Теории литературных языков в истории нашей науки обычно не везло. Дело в том, что до возникновения сравнительно-исторического языкознания и обоснования исторической точки зрения на язык (начало XIX столетня), литературные языки интересовали многих выдающихся людей разных стран и народов. Каждый, кто писал на родном языке, вольно или невольно задумывался над тем, кáк он пишет, успешно ли передает свои мысли и чувства другим людям? Для европейских стран подобный вопрос приобретал большое значение, так как вплоть до начала прошлого столетия научные сочинения часто излагались по-латыни и опыта составления аналогичных исследований на родном языке было все еще очень мало.
С начала прошлого столетия отношение к литературному языку довольно резко меняется. Обоснование исторического взгляда на язык создает широко распространенное убеждение, согласно которому лишь общенародные языки являются «естественными образованиями», тогда как литературные языки создаются искусственно («делаются») и поэтому для филолога интереса не представляют. Эта глубоко ошибочная, как увидим, концепция разделялась не только филологами, но и писателями-романтиками с их культом «народного начала» во всех сферах культуры, в том числе и в языке. Тогда еще никто не понимал, что понятие о литературном языке нисколько не противоречит принципу общенародности самого языка. Это удалось (и то лишь частично) обосновать гораздо позднее. Что же касается романтической концепции языка, то во второй половине прошлого века ее по-своему развивали почти все младограмматики: им казалось, что только общенародные языки развиваются объективно, а поэтому только они могут быть предметом строго научного изучения.
Дело доходило до того, что, например, А.И. Томсон еще в 1910 г. писал о литературных языках, как «языках искусственных или полуискусственных»[282], а француз Ж. Вандриес сравнивал литературные языки с жаргонами[283]. С отголосками подобной несостоятельной концепции приходится, как увидим, иметь дело и в наши дни. И с определенных методологических позиций это было последовательно: все, что оказывается в языке под прямым или опосредованным воздействием человека, все это объявлялось «искусственным, неестественным, сделанным», не заслуживающим внимания. В начале нашего века сходную доктрину особенно настойчиво защищал немецкий психолог В. Вундт в своем многотомном сочинении «Народная психология». Эта доктрина имела тем больший успех, чем больше она защищалась под флагом объективности: язык – явление, существующее объективно, поэтому все «искусственно сделанное» должно безжалостно от него отсекаться[284].
Я еще вернусь к этим вопросам, сейчас же подчеркну, что с отголосками подобного ошибочного понимания литературного языка придется встретиться и в советской лингвистике, точнее – у некоторых ее представителей.

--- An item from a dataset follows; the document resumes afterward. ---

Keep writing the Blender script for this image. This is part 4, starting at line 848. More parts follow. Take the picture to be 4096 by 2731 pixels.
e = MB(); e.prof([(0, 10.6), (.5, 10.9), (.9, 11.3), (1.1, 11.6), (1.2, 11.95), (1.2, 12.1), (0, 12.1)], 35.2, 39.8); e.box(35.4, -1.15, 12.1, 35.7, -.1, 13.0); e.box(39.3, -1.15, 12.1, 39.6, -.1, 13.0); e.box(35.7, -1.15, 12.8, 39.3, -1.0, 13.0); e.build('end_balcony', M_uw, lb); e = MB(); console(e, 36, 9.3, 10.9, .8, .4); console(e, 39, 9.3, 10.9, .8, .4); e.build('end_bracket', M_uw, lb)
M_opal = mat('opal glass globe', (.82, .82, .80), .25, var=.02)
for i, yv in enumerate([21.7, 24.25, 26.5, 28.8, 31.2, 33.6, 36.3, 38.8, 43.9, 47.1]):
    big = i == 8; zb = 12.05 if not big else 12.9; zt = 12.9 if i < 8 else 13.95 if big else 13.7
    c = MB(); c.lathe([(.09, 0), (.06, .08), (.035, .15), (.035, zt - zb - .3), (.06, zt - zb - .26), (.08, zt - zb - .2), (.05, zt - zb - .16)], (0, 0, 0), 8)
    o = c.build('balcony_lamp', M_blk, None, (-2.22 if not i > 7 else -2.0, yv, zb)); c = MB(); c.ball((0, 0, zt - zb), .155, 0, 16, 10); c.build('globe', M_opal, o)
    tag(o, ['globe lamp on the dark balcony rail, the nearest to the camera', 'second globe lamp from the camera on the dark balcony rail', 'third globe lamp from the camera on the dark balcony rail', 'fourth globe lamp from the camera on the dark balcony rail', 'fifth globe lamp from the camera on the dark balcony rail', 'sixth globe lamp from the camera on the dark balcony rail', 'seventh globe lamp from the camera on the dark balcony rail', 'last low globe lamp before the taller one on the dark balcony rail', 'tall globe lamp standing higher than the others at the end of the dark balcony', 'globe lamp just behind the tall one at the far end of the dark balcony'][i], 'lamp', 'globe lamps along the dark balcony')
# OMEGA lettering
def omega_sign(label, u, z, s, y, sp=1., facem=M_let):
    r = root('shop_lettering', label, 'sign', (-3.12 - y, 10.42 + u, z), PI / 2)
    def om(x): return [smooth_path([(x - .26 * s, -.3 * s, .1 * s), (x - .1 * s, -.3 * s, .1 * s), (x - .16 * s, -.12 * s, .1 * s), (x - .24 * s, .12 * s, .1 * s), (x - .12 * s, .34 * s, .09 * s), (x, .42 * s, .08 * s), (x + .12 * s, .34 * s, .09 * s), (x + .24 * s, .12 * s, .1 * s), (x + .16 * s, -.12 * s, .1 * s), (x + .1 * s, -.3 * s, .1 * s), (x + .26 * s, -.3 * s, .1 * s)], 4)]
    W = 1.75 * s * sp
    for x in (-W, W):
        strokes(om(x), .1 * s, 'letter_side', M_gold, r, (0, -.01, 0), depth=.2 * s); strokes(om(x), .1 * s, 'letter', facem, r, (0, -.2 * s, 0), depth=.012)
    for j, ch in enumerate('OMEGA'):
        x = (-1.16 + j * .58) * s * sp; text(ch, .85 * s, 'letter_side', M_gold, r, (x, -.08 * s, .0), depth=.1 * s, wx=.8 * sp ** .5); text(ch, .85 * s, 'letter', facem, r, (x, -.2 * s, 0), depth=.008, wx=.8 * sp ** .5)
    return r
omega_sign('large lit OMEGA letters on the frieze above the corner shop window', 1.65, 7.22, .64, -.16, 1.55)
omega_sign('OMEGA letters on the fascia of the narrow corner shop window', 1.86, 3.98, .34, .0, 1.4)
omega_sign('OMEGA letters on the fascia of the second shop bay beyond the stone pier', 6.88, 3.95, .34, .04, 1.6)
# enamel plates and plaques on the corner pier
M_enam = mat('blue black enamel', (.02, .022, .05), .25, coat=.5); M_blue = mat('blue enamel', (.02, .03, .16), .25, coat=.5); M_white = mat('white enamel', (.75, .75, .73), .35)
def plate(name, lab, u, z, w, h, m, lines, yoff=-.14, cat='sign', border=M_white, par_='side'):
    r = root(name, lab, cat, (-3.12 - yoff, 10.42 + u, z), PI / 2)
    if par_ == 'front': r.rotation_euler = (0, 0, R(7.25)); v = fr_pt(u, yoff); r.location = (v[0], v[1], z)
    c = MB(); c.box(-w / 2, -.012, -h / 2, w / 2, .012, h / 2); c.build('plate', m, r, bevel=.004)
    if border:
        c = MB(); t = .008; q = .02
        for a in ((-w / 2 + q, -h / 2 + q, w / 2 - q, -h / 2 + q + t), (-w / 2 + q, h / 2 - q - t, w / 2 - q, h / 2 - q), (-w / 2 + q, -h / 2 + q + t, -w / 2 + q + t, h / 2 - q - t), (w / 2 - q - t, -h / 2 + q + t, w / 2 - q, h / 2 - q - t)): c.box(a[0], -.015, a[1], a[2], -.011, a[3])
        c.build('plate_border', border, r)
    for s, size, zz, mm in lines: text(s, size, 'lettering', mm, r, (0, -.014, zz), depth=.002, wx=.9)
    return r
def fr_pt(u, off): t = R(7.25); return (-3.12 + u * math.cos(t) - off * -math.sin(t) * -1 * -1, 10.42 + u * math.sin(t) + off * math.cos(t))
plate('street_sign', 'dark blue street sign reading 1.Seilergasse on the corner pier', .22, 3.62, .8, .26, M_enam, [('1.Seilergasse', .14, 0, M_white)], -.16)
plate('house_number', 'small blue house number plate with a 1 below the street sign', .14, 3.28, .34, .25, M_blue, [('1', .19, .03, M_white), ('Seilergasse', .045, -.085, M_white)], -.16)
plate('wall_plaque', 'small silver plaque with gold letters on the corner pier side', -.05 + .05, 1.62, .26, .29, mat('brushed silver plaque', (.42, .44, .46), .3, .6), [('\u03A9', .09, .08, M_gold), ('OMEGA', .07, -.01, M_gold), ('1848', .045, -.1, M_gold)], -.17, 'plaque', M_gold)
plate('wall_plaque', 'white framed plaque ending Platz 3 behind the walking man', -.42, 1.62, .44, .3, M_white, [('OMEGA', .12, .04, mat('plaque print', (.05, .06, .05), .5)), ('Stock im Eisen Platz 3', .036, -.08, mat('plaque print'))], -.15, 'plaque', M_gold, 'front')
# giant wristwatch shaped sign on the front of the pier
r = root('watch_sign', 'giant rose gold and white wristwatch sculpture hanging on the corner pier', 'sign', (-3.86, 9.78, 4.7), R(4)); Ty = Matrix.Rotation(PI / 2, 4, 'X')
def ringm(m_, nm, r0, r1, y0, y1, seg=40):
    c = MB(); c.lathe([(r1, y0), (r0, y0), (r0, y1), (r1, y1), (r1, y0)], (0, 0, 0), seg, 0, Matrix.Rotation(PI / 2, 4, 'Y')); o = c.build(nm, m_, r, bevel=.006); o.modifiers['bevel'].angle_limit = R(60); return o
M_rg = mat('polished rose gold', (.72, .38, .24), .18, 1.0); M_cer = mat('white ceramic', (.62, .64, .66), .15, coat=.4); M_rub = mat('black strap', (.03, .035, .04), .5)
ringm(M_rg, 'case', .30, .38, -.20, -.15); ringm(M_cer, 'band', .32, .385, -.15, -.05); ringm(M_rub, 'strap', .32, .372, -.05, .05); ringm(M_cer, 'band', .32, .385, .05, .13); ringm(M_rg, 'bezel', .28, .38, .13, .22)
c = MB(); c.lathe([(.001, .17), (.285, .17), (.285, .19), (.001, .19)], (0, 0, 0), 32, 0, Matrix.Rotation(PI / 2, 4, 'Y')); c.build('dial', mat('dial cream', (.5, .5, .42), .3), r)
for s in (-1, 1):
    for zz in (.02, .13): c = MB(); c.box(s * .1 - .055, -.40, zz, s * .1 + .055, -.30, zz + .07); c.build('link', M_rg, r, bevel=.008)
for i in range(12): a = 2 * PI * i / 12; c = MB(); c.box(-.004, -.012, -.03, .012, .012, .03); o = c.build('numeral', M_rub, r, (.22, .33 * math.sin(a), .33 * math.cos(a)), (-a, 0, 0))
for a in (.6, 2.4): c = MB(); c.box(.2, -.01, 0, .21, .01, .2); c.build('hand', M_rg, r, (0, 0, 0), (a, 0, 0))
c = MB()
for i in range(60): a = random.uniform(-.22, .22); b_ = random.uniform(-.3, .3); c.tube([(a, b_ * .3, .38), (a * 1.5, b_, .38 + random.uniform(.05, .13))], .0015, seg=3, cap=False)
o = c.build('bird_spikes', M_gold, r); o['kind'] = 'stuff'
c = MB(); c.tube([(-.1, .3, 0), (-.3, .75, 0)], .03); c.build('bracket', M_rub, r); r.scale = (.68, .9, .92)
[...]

В 20-х годах А.М. Пешковский сравнивал литературный язык с оранжереей и комментировал:
«…подобно тому как ботаник всегда предпочитает изучение луга изучению оранжереи»,
так и лингвист предпочитает исследовать общенародные, а не литературные языки[285]. Даже в 60-х годах к подобной концепции был близок А.А. Реформатский. В его учебнике «Введение в языковедение», который выдержал ряд изданий, нет ни специального раздела о литературных языках, ни определения самого понятия о них. Но во всех случаях, где все же возникает название «литературный язык», оно во всех случаях связывается с чем-то искусственным. Вот один из таких контекстов. В разделе «Языковые отношения эпохи капитализма» читаем:
«Литературный язык распространяется через чиновников (? – Р.Б.), через школы, больницу, театр, газеты и книги и, наконец, через радио»[286].
Выдвинутые на первый план чиновники должны создать у читателей соответствующее отношение к литературному языку, в действительности являющемуся одним из величайших завоеваний человеческой культуры. Все остальные упоминания о литературном языке в учебнике даются в аналогичном контексте. Ни одного «доброго слова» о литературном языке здесь мы не находим[287].
Все это сообщается не для того, чтобы упрекнуть тех или иных исследователей, а для того, чтобы еще раз подчеркнуть всю сложность самого понятия о литературном языке и его истолкования.
284
См. критическое изложение первых двух томов «Völkerpsychologie» В. Вундта в статье:
287
Упоминаются случаи, где в одном языке как бы заключаются два литературных языка (с. 526), где литературный язык выступает как мертвый язык (с. 507). Подобные явления возможны, но не они, разумеется, определяют основное назначение литературных языков в современном мире.